Others exist only as whispers in a field, legible solely from the air on the right dry summer's day. The ring-ditch at Kilconnib, County Wexford, belongs firmly to the second category. It is invisible at ground level, with no surface trace to catch the eye of a passing walker, yet overhead it resolves into a neat circular form, its outline preserved in the differential growth of crops above a long-buried ditch.

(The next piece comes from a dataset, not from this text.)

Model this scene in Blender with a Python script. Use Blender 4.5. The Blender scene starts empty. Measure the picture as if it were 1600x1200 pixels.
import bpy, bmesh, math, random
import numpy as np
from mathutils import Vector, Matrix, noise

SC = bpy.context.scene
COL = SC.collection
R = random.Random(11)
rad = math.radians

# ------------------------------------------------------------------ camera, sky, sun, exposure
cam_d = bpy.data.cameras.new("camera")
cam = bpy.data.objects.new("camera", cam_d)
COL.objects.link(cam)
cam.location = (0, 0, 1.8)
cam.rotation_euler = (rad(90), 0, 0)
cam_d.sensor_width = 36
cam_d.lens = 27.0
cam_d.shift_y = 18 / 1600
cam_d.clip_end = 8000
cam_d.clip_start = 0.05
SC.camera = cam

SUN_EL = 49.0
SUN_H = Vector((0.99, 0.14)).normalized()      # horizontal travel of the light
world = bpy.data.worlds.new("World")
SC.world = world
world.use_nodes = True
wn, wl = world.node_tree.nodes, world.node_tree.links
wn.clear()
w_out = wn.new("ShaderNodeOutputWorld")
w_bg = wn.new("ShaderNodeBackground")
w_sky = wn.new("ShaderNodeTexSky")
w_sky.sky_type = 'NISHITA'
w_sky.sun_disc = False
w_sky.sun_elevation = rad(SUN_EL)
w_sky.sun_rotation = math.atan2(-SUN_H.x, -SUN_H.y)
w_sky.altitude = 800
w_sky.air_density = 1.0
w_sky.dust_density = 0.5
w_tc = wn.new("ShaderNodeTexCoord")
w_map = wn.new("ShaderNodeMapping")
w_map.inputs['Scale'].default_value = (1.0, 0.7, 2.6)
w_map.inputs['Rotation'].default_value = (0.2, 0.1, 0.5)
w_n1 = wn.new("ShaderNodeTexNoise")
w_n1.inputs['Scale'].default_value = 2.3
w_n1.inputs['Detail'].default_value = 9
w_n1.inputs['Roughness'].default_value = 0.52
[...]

A ring-ditch is essentially the filled-in remains of a circular fosse, or ditch, that once enclosed a small area of ground. These features are generally associated with prehistoric funerary or ritual activity, the ditch having originally surrounded a burial mound or flat grave that has since been completely levelled by centuries of ploughing. What survives at Kilconnib sits at the crest of a south-facing slope on a broad ridge running northeast to southwest, a position that would have made it conspicuous in the landscape when it was first constructed. The cropmark, first reported by Simon Dowling, shows an internal diameter of roughly ten metres, defined by a fosse approximately two to three metres wide. That ditch is at its most faint on the southern side, suggesting either differential survival or some original variation in its construction. The feature was identified from Google Earth imagery captured in July 2018, and it remains detectable only under the particular conditions of crop stress that make buried soil disturbances visible from altitude.